Portugal atravessa um momento de grande dificuldade económica e social. Todos os economistas, grupos sociais e patronais são unânimes em relação à gravidade da situação. O país "bateu no fundo" e ninguém pode ficar indiferente. O desemprego, a pobreza, a exclusão social aí estão, alastrando assustadoramente.
De um momento para o outro, milhares de trabalhadores vêem-se sem emprego, assistindo, sem qualquer poder de decisão ou de intervenção, ao encerramento ou falência das empresas, perdendo o seu posto de trabalho, não antevendo no horizonte a hipótese de outro emprego. Por isso, não é para admirar que o desespero, o medo pelo dia de amanhã se apodere, especialmente, dos mais fracos e desprotegidos, não sabendo como ganhar o pão de cada dia para as suas famílias ou satisfazer os seus próprios compromissos.

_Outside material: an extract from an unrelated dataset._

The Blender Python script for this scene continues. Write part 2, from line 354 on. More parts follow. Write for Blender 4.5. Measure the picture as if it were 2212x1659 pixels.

O fosso entre ricos e pobres é cada vez maior. Nós próprios, nas nossas instituições de solidariedade, damo-nos conta, diariamente, e de que maneira, do momento difícil que as famílias vivem. Constantemente somos abordados por aqueles que vêm pedir a nossa ajuda, compreensão e solidariedade. Vários são os nossos utentes que se deixam atrasar nas suas comparticipações ou que nos dizem não poder contribuir com o que foi previamente estabelecido por não terem condições económicas para o fazer. Como foi possível que o país chegasse a este estado?!
Todos estamos conscientes que, para sairmos desta situação, é preciso enfrentar e resolver os grandes e graves problemas da justiça, da saúde, da educação, da reforma da administração pública, do desemprego, da pobreza e exclusão social, da agricultura, do défice das contas públicas, etc., etc.. E já que se fala de reformas públicas coloque-se na linha de partida a redução ou eliminação de muita burocracia, com os seus excessos de exigências, formalismos e requisitos, esse cancro nacional que destrói grande parte das iniciativas, empreendimentos e impede a criação de novos projectos e empresas. Vivemos no reino dos papéis e no santuário das "quintas".
Para muita gente, que tem de decidir, parece que o objectivo principal e único é criar dificuldades e levantar problemas. Sem esta alteração fundamental na mentalidade e comportamento das pessoas e serviços públicos não há reforma possível que se possa concretizar.
Portugal acaba de tomar conhecimento do défice orçamental de 6,83 por cento previsto para o ano de 2005, esse "número maldito", como alguém lhe chamou, e das medidas excepcionais apresentadas pelo primeiro- -ministro, José Sócrates, ao Parlamento, destinadas a reduzi-lo. Estejamos de acordo ou não, estas medidas revelam grande coragem do primeiro-ministro e, não sendo de modo algum agradáveis, elas são necessárias. A continuarmos este plano inclinado das contas públicas, o país cairia no caos económico e social e no descrédito internacional. Todos vamos ser sujeitos a grandes sacrifícios, mas esperamos que, nesta emergência, os pobres e os excluídos não sejam esquecidos ou abandonados à sua sorte.
A fome vem estendendo progressivamente os seus tentáculos e a pobreza envergonhada já se faz sentir e vai aumentar. É preciso que estejamos atentos ao que se passa em nossa volta. É nestes momentos que se revela a nossa real solidariedade, em que mais nos sentimos "próximos" do nosso "próximo". São necessárias, sem dúvida, reformas sociais e que a luta contra a pobreza e exclusão social estejam no centro da preocupação e das políticas deste Governo.
Este vai ser um período muito difícil para as instituições de solidariedade, em que, mais do que nunca, vamos ser chamados e procurados pelas populações. É necessário estarmos juntos como membros da CNIS. Se é verdade que "a união faz a força" é chegada a hora de, independentemente da autonomia de cada instituição, juntarmos esforços e colaborarmos em defesa dos princípios da solidariedade, da justiça social e dos direitos dos cidadãos, sobretudo, dos pobres, dos excluídos e dos sem voz.